Fourthly, the Court decided the question of whether the petitioners have made out a case of discrimination within the ambit of Article 14 of the Constitution of India by referring to certain releases made by the State and setting up the plea of hostile discrimination  on the part of the State?

Here it was opined by the Court that I’m order to plead discrimination, the onus is on the petitioners to show that they are identically situated to such persons in whose favour discrimination is being pleaded. In case at hand, it was observed that except making vague assertions of discrimination and making reference to instances which does not even relates to the instant acquisition proceedings, the petitioners did not place on any material to support its contention of discrimination. Further, it was  added that the withdrawal from acquisition is  impressible in the scheme of Act of 1894 after the possession of the land stands taken. 

Even if there is any order vide which the land was released from the acquisition proceedings after taking its possession by way of rapat or otherwise, such an order is per se illegal and no parity can be claimed with illegality having been committed by the State, more so, when in case at hand the possession of the land stands taken and land stands vested in the State”, held the Court.

The last question before the Court was whether the land in question was vested in the State with the recording of Rapat Roznamcha and the status of landowner has become of a “trespasser”?
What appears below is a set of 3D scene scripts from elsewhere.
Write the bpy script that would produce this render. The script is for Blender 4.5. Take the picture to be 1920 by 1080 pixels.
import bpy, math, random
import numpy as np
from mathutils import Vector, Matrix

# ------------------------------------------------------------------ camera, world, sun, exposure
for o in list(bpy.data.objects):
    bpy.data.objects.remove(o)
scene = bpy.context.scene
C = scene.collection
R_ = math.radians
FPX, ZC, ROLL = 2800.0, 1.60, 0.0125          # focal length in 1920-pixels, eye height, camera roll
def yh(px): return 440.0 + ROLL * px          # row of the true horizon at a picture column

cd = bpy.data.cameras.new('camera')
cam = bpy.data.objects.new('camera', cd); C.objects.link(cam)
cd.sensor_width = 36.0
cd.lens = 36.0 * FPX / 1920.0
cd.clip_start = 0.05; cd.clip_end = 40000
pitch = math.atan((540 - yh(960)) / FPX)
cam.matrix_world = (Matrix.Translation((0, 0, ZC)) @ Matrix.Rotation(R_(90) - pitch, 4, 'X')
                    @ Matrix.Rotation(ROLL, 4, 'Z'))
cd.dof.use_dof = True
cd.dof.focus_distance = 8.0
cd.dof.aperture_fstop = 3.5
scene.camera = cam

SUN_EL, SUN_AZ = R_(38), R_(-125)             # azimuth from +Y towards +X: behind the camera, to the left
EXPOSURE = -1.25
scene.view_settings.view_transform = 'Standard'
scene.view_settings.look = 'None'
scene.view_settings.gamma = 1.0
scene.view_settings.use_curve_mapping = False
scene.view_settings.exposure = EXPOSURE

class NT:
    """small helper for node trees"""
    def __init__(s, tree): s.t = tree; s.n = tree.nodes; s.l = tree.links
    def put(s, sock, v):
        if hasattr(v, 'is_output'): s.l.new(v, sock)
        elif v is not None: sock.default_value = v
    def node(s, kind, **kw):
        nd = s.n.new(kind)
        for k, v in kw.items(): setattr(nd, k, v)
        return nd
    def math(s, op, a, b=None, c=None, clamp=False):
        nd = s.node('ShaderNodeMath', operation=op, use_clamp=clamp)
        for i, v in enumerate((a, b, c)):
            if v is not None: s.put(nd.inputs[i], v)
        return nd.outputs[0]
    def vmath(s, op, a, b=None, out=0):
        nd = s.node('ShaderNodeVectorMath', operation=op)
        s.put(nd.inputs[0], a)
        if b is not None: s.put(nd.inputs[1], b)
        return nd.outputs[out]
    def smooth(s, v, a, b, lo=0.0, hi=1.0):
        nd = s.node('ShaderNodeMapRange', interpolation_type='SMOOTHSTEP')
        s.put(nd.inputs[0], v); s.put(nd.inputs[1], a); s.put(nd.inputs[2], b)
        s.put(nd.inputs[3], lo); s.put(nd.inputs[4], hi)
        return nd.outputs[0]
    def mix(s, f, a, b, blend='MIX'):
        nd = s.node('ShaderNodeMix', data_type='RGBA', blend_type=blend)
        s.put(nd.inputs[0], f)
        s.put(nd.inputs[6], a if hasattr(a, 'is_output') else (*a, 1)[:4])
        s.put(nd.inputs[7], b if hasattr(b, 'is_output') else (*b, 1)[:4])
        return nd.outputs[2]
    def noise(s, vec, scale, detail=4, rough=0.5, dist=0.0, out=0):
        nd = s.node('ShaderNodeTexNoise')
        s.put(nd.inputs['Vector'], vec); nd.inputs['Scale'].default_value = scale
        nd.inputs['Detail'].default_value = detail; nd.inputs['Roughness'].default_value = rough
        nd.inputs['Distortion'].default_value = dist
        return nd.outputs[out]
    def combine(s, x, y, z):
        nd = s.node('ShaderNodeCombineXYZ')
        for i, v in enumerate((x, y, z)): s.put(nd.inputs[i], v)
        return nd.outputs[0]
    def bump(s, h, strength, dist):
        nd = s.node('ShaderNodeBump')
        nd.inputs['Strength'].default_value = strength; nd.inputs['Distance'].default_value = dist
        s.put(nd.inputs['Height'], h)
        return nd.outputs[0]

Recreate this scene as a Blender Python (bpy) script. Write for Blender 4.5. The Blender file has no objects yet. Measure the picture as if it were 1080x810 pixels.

In this respect, the bench opined that the undisputed position in the case at hand remained that the status quo was granted by this court after the award was announced and possession of the land was taken. The Court noted that this fact was not even brought to the notice of the court when notice was being issued. In such circumstances, the fact remained that the possession of the land had already been taken by the State and as such the land stood vested, therefore, amongst other grounds as discussed above, the petitioners deserve to be non-suited on the ground that the land stands vested in the State.